Virginia, Guerra di Secessione. Un soldato nordista ferito arriva in un istituto per ragazze che, combattute tra humanitas e patriottismo, finiranno per essere affascinate dall’ambiguo ospite, con conseguenze drammatiche. «Nel primo film la vicenda era narrata dal punto di vista dell’uomo, mentre io ho cercato di restituire la prospettiva delle ragazze» ha spiegato la Coppola «I film sono due parti diverse della stessa storia, l’interpretazione poi spetta al pubblico». Uno dei tre nomi femminili in concorso vince il riconoscimento per la miglior regia. Se non è un segnale questo…
Miglior attrice
40 anni, tedesca ma conosciuta per film che più americani non si può: dal kolossal Troy all’action Il mistero dei templari e per ruoli che mettevano in luce la sua bellezza (vedi alla voce Elena di Troia). Diane Kruger ha ottenuto il premio per la migliore interpretazione femminile grazie al suo intenso personaggio nel film In the Fade di Fatih Akin, dove l’attrice recita per la prima volta nella sua lingua madre. Una parte, quella di una madre che perde la famiglia in un attentato di matrice razziale e cerca la sua vendetta, che, secondo i rumors, potrebbe portarle anche una nomination all’Oscar. «Non posso accettare questo riconoscimento senza pensare a chi è stato colpito da atti di terrorismo» ha detto la Kruger emozionatissima «E lo dedico a chi riesce a trovare la forza di andare avanti». Miglior attore invece Joaquin Phoenix per You were never really here, diretto — guarda caso — da un’altra donna, la tostissima regista scozzese Lynne Ramsay.
Nicole la diva
Per lei la giuria ha addirittura creato un riconoscimento speciale: il premio del 70º anniversario. Perché quando hai Nicole Kidman sulla Croisette con ben tre film (di cui due in concorso) e una serie tv, mica puoi farla tornare a casa a mani vuote. Scherzi a parte, Nicole is back: dopo le critiche per aver esagerato con la chirurgia estetica, la Kidman, quasi 50 anni e non sentirli, è tornata più bella e bionda che mai, miracolosamente senza l’ombra di botulino e con l’inconfondibile eleganza di sempre sul red carpet.

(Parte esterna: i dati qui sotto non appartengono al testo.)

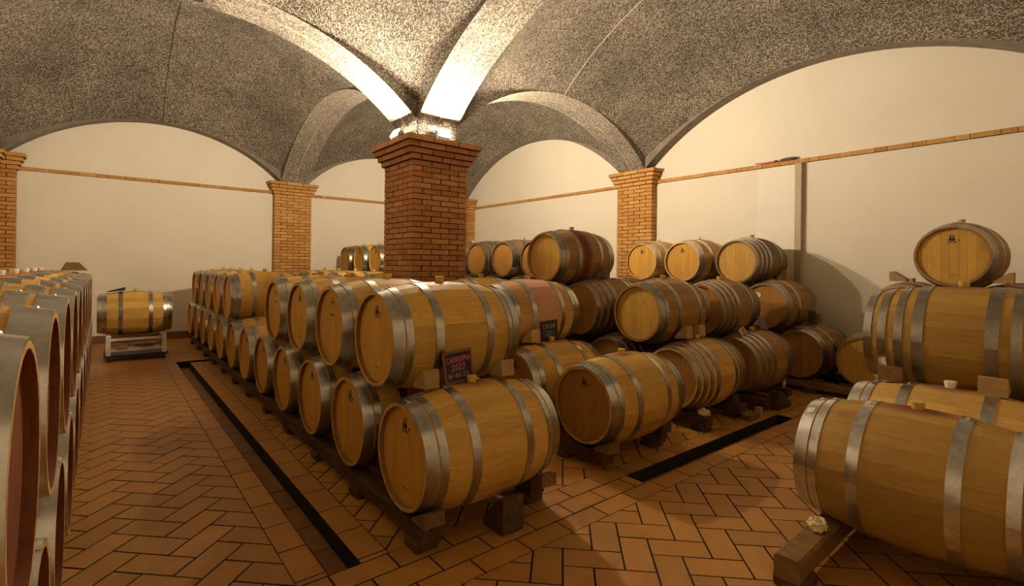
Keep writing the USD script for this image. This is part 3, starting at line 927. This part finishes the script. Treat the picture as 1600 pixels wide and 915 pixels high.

Ma — quello che più conta — brava, da applausi in ruoli estremi e torbidi: dalla direttrice dell’istituto per ragazze di The Beguiled di Sofia Coppola all’oculista borghese di The Killing of a Sacred Deer di Yorgos Lanthimos, dalla punk di How to talk with girls at parties (fuori concorso) alla madre adottiva della seconda stagione di Top of the lake: China Girl, dell’amica Jane Campion (che è l’unica regista nella storia di Cannes ad aver vinto la Palma d’oro). Per non parlare della dichiarazione-inno al girl power nel cinema: «Qui abbiamo Jane Campion e Sofia Coppola», ha detto il premio Oscar, «Ma non dobbiamo dimenticare le statistiche: lo scorso anno circa il 4% dei film prodotti dalle major sono stati diretti da donne. Tutti dicono che le cose stanno cambiando e forse è vero, ma ancora troppo lentamente. Noi come interpreti dobbiamo sostenere le registe donne».
L’italiana
Nel palmarès di Cannes c’è anche un’italiana: é Jasmine Trinca premiata per la miglior interpretazione nella sezione “Un certain regard” dalla giuria presieduta da Uma Thurman. L’attrice è protagonista del film Fortunata, diretto da Sergio Castellitto e scritto da Margaret Mazzantini: «una meravigliosa coatta», come l’ha definita la Trinca, che lotta come una guerriera per crescere la sua bambina nella periferia romana di Torpignattara. La dedica? «Alle donne che sono portatrici di vita, a mia madre e a mia figlia».